Walters moved the business to Northwest Seventh Avenue in 1976 as urban renewal swept through and tore down most of the businesses on Northwest Fifth Avenue. Many of the black businesses moved west, Hankerson says, as did the homeowners in the area.
Ross Grooms and his brother-in-law Thomas Phillips bought the business from Walters when he retired in 1988. Grooms says they were schooled by Walter's long-time employee Leon Smith. He taught the finer points of the shoe business to Grooms, who was semiretired from the construction business, and Phillips, a longshoreman. Smith has worked at the shop for 31 years.
When Ross Grooms and Phillips took over, they kept the homey feel of Walters' shop. Behind the counter, they sell bags of roasted peanuts for $1 each. In the back of the shop, they still use Walters' Landis shoe stitcher to attach a sole to a shoe. A church pew and a couple of chairs are placed near a small color television. People bring their footwear here because it's where their mothers and fathers came. Word of mouth and that long history in the community still give the shop its core customer base. "It's kind of a landmark to people now," says Tyron. "They come in here to hash over old times."
When you have a customer up on the stand for 10 minutes or so, conversation is part of the art, Ross explains. "You don't have to be Einstein," he says, "but you've got to keep up with the papers. If a conversation starts, you want to be able to carry it on a bit."

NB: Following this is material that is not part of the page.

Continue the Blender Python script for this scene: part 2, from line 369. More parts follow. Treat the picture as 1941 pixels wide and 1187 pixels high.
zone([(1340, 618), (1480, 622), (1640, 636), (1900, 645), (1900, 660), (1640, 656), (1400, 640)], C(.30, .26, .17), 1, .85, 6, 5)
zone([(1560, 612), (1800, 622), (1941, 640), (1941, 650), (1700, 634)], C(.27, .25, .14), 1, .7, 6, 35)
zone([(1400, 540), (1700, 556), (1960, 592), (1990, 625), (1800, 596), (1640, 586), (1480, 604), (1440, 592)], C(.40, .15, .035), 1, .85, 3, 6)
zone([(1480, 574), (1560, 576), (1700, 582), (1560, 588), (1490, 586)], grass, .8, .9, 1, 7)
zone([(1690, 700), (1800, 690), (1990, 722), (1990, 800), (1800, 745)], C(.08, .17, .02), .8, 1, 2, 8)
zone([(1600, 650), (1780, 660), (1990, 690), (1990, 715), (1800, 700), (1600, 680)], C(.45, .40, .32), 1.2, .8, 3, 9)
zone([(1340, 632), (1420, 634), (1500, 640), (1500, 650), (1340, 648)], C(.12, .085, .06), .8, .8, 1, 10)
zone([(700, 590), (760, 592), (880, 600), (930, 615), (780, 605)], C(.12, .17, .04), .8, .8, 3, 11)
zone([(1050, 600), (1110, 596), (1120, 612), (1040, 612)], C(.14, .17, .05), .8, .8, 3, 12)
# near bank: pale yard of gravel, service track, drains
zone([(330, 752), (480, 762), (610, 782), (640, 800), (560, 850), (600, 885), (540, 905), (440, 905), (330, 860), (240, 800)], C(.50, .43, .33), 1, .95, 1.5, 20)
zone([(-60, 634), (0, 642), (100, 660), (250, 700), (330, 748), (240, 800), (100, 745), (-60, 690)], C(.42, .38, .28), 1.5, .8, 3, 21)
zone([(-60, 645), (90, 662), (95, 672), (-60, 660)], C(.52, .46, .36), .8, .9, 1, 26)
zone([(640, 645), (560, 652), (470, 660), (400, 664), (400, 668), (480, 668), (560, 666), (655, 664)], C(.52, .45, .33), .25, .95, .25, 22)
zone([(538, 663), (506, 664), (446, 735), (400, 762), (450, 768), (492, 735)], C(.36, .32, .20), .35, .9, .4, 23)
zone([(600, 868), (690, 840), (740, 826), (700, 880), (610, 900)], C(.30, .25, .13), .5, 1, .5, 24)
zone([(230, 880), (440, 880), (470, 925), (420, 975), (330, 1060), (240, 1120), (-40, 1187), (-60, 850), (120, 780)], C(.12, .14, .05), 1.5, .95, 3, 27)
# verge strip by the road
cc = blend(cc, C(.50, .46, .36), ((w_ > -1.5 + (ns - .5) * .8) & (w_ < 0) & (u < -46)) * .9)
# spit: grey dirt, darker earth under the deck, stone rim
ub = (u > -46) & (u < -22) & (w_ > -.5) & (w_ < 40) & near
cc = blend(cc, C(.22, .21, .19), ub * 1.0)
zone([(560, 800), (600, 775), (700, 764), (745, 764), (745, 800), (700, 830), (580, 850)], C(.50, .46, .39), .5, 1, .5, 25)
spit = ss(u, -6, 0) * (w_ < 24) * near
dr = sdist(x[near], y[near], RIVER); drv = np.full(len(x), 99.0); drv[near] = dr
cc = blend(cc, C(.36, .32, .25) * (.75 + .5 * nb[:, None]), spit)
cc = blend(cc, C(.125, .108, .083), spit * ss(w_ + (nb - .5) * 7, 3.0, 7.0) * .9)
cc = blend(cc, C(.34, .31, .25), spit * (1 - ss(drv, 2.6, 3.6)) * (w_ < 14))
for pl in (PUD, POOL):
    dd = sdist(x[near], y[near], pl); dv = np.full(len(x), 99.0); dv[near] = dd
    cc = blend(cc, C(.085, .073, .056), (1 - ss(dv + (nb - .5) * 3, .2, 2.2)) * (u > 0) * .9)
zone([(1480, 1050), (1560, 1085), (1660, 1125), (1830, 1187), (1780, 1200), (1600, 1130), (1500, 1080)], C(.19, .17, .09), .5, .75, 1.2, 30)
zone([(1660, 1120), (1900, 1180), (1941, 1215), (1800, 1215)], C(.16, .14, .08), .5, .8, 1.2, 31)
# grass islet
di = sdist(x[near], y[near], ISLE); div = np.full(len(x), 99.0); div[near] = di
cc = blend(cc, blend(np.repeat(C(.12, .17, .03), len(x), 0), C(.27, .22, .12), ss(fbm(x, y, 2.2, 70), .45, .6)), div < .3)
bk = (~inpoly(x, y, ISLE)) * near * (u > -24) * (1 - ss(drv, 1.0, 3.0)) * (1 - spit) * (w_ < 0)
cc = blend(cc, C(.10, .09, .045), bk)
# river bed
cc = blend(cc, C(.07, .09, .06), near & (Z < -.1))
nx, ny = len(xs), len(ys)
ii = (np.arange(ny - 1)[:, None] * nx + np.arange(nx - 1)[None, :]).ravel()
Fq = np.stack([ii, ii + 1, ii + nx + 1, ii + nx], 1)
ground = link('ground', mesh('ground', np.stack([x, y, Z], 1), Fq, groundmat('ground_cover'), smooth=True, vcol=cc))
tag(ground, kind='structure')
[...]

When Tyron Grooms moved back to Florida from Detroit in 1996, he thought the shop was missing out on a potential new customer base. Tyron sat on a bench near the main library downtown, watching businesspeople bustling around downtown during their lunch hours. All those shoes, Tyron thought. So he convinced his father that the shoeshine part of their business had become a luxury practiced by the fastidious few.